We were now on the southerly edge of the plain, and about eight miles from where we left our dogs early in the day. After brief deliberation it was decided that Mark should remain to butcher the cows and look up the nearest camping place, while I should cross the plains and bring back our dogs.

Taking my direction, I availed myself of buffalo trails in the snow as much as possible, and when I left one to cross country to another, I marked the spot as strongly as I could upon my memory, and took my bearings of the place as well as I could in the winter's darkness which surrounded me.

In a very short time I was at the bluff and found the dogs. Unfastening them I brought my train, with old Draflkn still in the lead, and put them on my track, and then brought out Mark's train and shouted, "Morse, Draffan!" and away we went. Fortunately there was no wind, and though the night was dark Draffan's instinct and my memory as to where to cross from one buffalo path to another worked well. Once or twice I stopped the dogs and struck a match, and was delighted to find we were on a hard buffalo path. Thus we came at a good pace back to where the first cow was. But before we reached the spot Mark came looming up out of the darkness to meet us. The faithful fellow had been anxious; and now he thought it was his turn to tell me that I had done well in finding the dogs and returning them quick and straight.
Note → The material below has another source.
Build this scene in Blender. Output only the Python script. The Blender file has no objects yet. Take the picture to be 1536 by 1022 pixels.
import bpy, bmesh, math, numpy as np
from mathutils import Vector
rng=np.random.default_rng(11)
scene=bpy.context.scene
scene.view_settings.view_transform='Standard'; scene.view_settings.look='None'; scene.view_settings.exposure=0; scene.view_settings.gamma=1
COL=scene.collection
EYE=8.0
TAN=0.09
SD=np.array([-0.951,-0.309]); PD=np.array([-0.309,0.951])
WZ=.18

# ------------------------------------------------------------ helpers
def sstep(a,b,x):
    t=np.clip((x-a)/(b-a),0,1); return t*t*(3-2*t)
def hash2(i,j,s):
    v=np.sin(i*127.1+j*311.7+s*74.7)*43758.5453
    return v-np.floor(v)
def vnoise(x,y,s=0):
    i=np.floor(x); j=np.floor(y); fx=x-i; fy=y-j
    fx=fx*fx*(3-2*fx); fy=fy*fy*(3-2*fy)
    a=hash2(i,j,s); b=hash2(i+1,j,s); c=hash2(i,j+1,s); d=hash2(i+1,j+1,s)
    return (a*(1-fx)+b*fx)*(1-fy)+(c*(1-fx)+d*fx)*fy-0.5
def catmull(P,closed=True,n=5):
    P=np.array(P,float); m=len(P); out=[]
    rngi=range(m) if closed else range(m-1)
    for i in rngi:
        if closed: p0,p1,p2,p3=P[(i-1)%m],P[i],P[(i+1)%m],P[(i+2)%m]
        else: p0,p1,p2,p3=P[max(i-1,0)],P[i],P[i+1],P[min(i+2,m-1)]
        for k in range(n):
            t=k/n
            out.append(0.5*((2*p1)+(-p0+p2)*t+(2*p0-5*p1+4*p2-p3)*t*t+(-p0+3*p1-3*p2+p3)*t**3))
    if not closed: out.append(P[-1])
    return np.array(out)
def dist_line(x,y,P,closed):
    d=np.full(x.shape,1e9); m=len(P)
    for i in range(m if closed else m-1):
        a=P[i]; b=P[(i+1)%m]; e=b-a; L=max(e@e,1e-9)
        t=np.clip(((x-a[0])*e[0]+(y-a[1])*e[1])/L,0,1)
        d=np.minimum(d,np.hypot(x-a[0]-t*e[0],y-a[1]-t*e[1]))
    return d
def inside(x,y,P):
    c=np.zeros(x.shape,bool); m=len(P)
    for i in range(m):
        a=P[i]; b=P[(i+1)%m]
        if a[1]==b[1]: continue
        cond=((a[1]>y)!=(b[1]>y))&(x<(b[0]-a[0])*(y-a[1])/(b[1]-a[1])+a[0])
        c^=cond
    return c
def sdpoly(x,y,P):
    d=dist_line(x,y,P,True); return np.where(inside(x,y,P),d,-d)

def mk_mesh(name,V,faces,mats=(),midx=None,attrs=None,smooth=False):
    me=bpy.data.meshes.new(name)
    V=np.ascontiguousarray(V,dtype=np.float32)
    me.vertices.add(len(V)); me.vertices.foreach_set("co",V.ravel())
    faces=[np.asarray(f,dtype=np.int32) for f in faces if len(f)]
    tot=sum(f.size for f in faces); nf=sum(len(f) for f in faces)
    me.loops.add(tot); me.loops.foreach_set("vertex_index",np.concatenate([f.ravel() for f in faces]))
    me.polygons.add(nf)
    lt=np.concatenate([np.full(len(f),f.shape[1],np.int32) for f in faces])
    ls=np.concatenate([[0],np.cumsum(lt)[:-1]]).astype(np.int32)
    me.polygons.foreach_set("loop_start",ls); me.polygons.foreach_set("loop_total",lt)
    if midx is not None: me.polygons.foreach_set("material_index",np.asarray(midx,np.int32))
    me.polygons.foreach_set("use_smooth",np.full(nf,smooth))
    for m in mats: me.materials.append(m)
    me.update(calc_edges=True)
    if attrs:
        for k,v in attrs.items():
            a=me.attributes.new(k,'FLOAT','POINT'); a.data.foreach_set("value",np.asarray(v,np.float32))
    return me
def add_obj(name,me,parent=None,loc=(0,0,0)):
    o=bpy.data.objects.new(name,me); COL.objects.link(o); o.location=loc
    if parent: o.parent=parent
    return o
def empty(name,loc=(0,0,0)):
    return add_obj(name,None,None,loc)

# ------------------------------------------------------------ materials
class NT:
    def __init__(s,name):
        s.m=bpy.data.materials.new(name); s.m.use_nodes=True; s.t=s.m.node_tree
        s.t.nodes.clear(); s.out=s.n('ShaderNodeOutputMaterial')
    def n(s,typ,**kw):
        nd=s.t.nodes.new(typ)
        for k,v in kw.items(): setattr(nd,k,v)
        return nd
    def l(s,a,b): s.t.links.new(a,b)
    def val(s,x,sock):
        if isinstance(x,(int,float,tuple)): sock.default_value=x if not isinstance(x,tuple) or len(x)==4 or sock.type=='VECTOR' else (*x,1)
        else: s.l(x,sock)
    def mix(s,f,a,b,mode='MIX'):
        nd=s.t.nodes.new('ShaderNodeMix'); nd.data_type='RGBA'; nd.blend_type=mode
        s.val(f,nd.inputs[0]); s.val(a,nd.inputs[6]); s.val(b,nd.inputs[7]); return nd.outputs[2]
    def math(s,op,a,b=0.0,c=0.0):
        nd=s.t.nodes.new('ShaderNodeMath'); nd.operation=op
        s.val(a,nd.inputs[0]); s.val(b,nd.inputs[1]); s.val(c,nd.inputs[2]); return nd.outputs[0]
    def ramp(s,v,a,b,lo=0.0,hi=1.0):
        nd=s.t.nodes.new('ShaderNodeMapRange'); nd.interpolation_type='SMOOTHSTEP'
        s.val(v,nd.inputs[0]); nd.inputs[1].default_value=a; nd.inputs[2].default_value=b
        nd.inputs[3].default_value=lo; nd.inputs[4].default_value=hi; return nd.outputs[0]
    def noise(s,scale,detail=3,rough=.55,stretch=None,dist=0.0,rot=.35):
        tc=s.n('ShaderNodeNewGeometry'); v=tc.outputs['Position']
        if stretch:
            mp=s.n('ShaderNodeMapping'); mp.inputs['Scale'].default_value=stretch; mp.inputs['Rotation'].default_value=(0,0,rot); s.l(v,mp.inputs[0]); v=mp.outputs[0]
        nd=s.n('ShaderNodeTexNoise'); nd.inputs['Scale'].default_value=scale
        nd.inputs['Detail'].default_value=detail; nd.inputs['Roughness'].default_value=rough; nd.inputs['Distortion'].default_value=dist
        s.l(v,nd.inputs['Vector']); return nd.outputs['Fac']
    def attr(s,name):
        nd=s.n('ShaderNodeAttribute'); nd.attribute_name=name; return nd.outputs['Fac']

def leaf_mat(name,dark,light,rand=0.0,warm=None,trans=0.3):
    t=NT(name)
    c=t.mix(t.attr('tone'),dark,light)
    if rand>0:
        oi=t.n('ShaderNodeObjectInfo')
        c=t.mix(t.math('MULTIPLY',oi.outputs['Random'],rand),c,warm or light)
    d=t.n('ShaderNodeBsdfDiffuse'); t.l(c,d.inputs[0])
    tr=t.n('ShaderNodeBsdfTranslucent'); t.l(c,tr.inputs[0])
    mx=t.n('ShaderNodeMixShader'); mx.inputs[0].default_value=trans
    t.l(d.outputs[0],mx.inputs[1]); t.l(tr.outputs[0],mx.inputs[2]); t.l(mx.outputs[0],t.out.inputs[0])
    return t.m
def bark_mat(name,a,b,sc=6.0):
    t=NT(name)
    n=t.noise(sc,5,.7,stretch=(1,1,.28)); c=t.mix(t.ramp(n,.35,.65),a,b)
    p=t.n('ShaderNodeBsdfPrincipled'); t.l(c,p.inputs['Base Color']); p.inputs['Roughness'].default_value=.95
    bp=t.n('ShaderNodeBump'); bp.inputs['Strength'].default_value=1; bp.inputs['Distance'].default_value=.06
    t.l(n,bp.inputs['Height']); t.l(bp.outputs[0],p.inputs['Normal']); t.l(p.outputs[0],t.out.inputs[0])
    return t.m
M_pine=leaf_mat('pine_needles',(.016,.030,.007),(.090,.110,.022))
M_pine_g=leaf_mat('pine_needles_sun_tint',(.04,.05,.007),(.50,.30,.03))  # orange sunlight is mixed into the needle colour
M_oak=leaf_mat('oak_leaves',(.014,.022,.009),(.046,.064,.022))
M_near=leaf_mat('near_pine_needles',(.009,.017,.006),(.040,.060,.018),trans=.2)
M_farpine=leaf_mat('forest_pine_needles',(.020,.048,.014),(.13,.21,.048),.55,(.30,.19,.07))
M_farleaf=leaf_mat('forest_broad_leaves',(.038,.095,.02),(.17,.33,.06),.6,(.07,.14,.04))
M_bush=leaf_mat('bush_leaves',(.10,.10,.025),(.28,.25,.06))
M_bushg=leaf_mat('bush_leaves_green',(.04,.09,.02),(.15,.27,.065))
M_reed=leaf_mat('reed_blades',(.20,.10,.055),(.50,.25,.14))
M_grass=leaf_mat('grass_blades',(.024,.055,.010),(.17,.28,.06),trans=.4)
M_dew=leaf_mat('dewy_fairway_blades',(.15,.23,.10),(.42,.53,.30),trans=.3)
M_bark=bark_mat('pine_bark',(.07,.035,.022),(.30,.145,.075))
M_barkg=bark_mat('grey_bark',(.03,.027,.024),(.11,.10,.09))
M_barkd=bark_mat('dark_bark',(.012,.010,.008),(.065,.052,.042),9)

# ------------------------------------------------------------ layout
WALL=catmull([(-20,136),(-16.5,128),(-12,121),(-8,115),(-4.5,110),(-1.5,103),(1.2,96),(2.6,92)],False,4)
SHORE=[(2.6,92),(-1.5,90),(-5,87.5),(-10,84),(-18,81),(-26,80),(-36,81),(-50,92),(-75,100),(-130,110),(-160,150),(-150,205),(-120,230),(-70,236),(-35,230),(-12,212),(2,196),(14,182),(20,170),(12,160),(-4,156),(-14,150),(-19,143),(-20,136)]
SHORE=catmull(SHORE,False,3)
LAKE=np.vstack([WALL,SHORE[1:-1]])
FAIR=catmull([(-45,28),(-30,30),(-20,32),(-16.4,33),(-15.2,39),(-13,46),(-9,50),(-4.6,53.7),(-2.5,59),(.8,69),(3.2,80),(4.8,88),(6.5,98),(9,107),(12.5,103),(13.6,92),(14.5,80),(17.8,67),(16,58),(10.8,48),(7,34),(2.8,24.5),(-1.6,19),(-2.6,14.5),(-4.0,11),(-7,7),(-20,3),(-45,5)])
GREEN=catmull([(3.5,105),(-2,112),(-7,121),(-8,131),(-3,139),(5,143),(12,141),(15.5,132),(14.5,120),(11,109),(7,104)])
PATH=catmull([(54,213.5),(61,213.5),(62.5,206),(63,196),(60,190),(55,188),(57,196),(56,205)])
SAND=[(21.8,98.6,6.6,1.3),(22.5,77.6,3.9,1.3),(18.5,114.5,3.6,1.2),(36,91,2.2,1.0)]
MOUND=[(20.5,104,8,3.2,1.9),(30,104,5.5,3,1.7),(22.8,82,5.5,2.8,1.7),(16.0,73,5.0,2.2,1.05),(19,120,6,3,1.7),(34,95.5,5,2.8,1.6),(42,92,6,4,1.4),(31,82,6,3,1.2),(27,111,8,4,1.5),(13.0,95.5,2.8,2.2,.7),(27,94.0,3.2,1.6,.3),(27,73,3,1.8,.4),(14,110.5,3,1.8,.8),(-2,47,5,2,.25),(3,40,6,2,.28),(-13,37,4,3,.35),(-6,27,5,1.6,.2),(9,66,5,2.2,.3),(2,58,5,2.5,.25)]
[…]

We used the hide of the cow as a floor for our camp, and soon we had a cheerful fire and meat cooking and dogs fed; and though it was long past midnight before we finished our meal and were ready for bed, yet with light hearts we sang a hymn and knelt in prayer and thankfully rested.

We were now four days' journey from the Mission, but we had found the people and also the buffalo. We had loads of good cow meat to take home, where our supply was rapidly getting low, and as we turned under our blankets in that small bluff, with the canopy of the sky as our roof and the horizon as our walls, it might be cold, it certainly was isolated, and yet we were happy in the satisfaction of success. I, a Scotch-and-English-Canadian, and my Mountain Stony friend, I believe, did that early morning more than ever before appreciate the kingliness of God and the brotherhood of man.

When daylight came Mark went out to see how the meat of our second cow had fared, for prairie wolves and coyotes were in great numbers around us. Mark had built a great fire before he left, and I was lazily dozing beside it waiting for his return, when presently there was a great commotion amongst our dogs. Jumping up, I saw a monster wolf just across the fire. He was snapping and snarling at the dogs, who were barking at him with much vigor, but prudently not venturing to attack him. For this I was abundantly glad, as undoubtedly he had some distemper or he would not have thus come into our camp. I could have shot him, but I was afraid to do so lest in his death-struggles he might wound some of our dogs; so I went at him with firebrands, and after some effort was glad to see him continue his course through the bluff.

When Mark returned he reported that some of the meat had been taken by the wolves, but that these had come to the animal just a little before him, and had not had time to take much. We then hurriedly ate our breakfast and drove over to where the meat was, took this on, and started for home. Notwithstanding our loads we made good time, and reached the outer camp of Indians about 9 p.m. We found that Muddy Bull, who had been away on the chase while we passed, had returned and, as usual with him, had made a great hunt. He generously supplemented our loads with tongues and backfats and bosses, so that when we left his camp that night we were well provisioned. Continuing our journey we passed several small camps en route, and stopping about 2 am., slept for a few hours and were away again by daylight. Pushing on, we reached home the third day of the return journey, bringing word of Indians and buffalo, which missionaries and traders and settlers were all delighted to hear.